Repeatedly, morning people tend to act like it’s either getting up at 5am or sleeping until noon, and that obviously nobody should pick the latter choice.  The idea that chronotypes occur along a continuum and that even late-night types might well be able to “do mornings”, just at 9am instead of 6am, is utterly alien and threatening to a surprising number of morning people.  They place a stupendous amount of personal value on being up really really early and if other people are up later in the day and still have clean houses and functional kids and regular prayer lives, then maybe being up at 4am isn’t the one true path to holiness and merit.  It’s especially bad in the SAHM world, because the domestic sphere is so totally unvalued that it sometimes just might take a 14 hour day to actually get anything done effectively since the support is mostly in name only.
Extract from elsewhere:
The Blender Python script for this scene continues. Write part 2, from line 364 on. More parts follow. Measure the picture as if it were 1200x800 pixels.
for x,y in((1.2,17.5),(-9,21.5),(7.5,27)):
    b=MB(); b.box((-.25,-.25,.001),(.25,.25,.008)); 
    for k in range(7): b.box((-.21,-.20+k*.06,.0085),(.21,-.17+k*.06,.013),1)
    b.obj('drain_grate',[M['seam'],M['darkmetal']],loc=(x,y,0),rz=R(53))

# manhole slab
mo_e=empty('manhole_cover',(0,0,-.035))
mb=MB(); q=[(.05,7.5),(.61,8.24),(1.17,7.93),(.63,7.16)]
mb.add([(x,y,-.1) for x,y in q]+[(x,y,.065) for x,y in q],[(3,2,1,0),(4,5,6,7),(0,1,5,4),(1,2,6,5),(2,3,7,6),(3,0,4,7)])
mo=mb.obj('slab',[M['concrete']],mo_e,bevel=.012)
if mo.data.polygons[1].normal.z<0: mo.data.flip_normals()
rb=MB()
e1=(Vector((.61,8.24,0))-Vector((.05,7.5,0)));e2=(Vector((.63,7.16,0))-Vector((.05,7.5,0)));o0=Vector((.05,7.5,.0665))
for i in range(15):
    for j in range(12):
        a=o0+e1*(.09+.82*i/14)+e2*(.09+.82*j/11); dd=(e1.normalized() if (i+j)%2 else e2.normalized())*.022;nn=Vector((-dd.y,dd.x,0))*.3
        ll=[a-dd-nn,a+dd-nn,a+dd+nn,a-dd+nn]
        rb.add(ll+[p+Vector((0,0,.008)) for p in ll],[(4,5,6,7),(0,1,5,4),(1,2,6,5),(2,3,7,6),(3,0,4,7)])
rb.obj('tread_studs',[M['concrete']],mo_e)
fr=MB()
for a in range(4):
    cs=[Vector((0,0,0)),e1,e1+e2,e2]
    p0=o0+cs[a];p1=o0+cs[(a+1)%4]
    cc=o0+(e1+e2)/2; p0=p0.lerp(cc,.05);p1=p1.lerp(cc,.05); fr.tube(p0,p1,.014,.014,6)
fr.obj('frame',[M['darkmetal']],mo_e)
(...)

But chronotypes are real.  And valuing the domestic sphere for its own sake rather than declaring women who aren’t morning people lazy/selfish/spoiled/ungrateful would allow more private households to be functional no matter what time of day the lady of the house arose.  The Proverbs 31 wife is an ideal, not a literal woman.  Also, a lot of cultures have midday nap traditions for a reason, even if they are agrarian and the master and mistress have to pop up at 4am.